Chadbourne associates voted to terminate Campbell, and in addition to this unusual move for a law firm, now has reduced her pay to that of an entry-level associate, with no benefits, until her termination deadline in August.

Campbell has not found new work, and she continues to work at Chadbourne, because “as a mother of a blended family of nine children, I can’t afford not to.”


After being told that she would be terminated, Campbell sued the firm in federal court, requesting a hefty $100 million on behalf of herself and other female partners who, as she puts it, “receive less compensation than male partners even when they bring in more client revenue.”

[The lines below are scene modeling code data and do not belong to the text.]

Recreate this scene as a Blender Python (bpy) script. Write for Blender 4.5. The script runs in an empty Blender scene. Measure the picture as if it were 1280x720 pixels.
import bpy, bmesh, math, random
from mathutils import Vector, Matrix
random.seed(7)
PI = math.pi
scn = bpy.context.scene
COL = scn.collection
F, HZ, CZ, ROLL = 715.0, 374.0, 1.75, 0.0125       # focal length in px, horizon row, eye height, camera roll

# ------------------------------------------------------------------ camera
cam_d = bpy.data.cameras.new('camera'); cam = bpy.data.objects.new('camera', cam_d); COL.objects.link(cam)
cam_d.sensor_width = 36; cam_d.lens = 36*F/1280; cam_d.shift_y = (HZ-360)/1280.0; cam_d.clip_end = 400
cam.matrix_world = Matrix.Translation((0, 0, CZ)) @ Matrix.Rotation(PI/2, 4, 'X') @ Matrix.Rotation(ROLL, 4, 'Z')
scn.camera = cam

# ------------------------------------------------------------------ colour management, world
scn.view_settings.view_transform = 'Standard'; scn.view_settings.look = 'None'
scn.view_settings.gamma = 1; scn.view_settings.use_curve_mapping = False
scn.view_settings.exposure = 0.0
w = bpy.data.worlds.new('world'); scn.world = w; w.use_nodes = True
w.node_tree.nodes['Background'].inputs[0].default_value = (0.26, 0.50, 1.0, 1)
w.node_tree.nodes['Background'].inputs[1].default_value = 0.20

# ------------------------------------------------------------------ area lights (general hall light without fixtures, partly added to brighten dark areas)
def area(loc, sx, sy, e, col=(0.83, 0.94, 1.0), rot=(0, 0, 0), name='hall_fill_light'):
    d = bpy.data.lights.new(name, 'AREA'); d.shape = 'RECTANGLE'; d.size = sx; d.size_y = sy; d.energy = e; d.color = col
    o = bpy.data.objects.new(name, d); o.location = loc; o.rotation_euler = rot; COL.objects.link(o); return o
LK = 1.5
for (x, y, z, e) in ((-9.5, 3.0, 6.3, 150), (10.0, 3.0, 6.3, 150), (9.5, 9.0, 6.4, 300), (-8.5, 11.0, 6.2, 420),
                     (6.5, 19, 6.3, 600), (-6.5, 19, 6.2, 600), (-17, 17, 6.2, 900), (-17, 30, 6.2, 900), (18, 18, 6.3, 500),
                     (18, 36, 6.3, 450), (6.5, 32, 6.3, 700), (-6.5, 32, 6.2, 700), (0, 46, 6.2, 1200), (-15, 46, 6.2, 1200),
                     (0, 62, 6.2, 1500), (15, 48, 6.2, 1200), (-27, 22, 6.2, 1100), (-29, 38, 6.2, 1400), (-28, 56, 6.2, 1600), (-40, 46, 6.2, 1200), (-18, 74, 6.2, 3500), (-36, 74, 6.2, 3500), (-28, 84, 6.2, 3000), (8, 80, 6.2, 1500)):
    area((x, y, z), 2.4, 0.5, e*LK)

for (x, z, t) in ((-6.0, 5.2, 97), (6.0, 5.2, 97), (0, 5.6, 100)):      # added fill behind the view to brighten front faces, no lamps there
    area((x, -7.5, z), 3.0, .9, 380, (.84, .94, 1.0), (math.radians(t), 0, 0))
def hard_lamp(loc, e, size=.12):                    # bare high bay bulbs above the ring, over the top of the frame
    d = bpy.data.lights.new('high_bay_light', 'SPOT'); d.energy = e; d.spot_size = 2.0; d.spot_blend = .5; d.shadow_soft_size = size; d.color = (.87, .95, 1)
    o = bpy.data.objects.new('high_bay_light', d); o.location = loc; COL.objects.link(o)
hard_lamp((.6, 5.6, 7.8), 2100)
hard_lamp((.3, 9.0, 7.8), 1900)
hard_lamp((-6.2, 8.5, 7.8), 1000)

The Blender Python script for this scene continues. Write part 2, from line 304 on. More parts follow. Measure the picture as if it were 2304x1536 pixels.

Campbell notes that in any law firm, changes are not made easily, as many of such work environments are seemingly set in stone in tradition and historically maintained proceedings.

“I was looking for a solid firm with a national footprint and strong litigation support,” Campbell said. “It was a very paternalistic culture, which strongly discourages asking questions, raising concerns and proposing any change in the way things have always been done.”

In January and February 2015, Campbell took her case to the managing partner and requested a substantial point increase because, as she mentioned, “colleagues with similar client revenue were receiving twice the number of points.”

The response she received was one that asserted that her 2014 revenue was unsupported evidence. In a chain reaction, after she spoke up, her litigation support dwindled, and her client relationships suffered in response.

The New York Times reported Campbell’s response to this series of events: “when I did try to get fair compensation, I was disrespected, demoted and effectively terminated.”

The firm’s managing partner, Andrew A. Giaccia, maintains that her practice no longer fit the firm’s goals and that their decision has nothing to do with her requests for pay equity.

Campbell, a top-earning, decorated attorney now remains at Chadbourne & Parke until the looming deadline of her termination arrives. Not every story of women challenging archaic gender pay values ends with success, unfortunately.

However, the exposure of the fear evoked through her requests, even within huge organizations such as this one, points to something deeper. A fear of change seems to overtake the acknowledgement of what is right, and Campbell has taken the brunt of this.

We can hope that in the near future, individual women will be able to stop fighting the battles that the country needs to acknowledge. Perhaps those defending the law day to day, like Campbell, will also be the ones to set the precedent needed to finally solidify into law an equality that truly provides justice for all.